Sources of Life (Oskar Roehler, 2013)
Oskar Roehler’s last film, Jew Suss – Rise and Fall (Jud Süss – Film ohne Gewissen, 2010), which reimagines the story of the making of Veit Harlan’s 1940 Nazi propaganda film Jud Süss, was a dead loss to say the least. So it was a relief to see him back on form with Sources of Life (Quellen des Lebens), an adaptation of his semi-autobiographical novel Herkunft. In its ambitious 174 minutes, the film recounts the story of a German family spanning three generations as they face up to the country’s post-war experience. Setting off in the late 1940s, we first meet Erich (Jürgen Vogel), a soldier devoted to Nazism, who returns home several years after the war to win back his estranged wife and make a new start by establishing the first garden gnome factory in Germany. The business flourishes, but his son Klaus (Moritz Bleibtreu) doesn’t share his fine commercial acumen and instead sets out to become an aspiring author, only to realise with jealousy that the woman he loves is a far more gifted writer than he is, but equally useless when it comes to raising their child.
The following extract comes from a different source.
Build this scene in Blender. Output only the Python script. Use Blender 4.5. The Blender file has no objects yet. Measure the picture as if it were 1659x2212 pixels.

The latter part of the film follows their son Robert as he tries to find love and, more importantly, ‘himself’ during Germany’s eventful 1970s, when the Baader-Meinhof Group rocked the country’s democracy with a series of increasingly violent terrorist attacks. Building on his notably odd sense of humour and the three love stories at the heart of the film, Roehler manages to weave an interesting ironic commentary into his portray of West Germany, but how much that will appeal to an international audience less familiar with the detail of the country’s bumpy post-war period is anyone’s guess.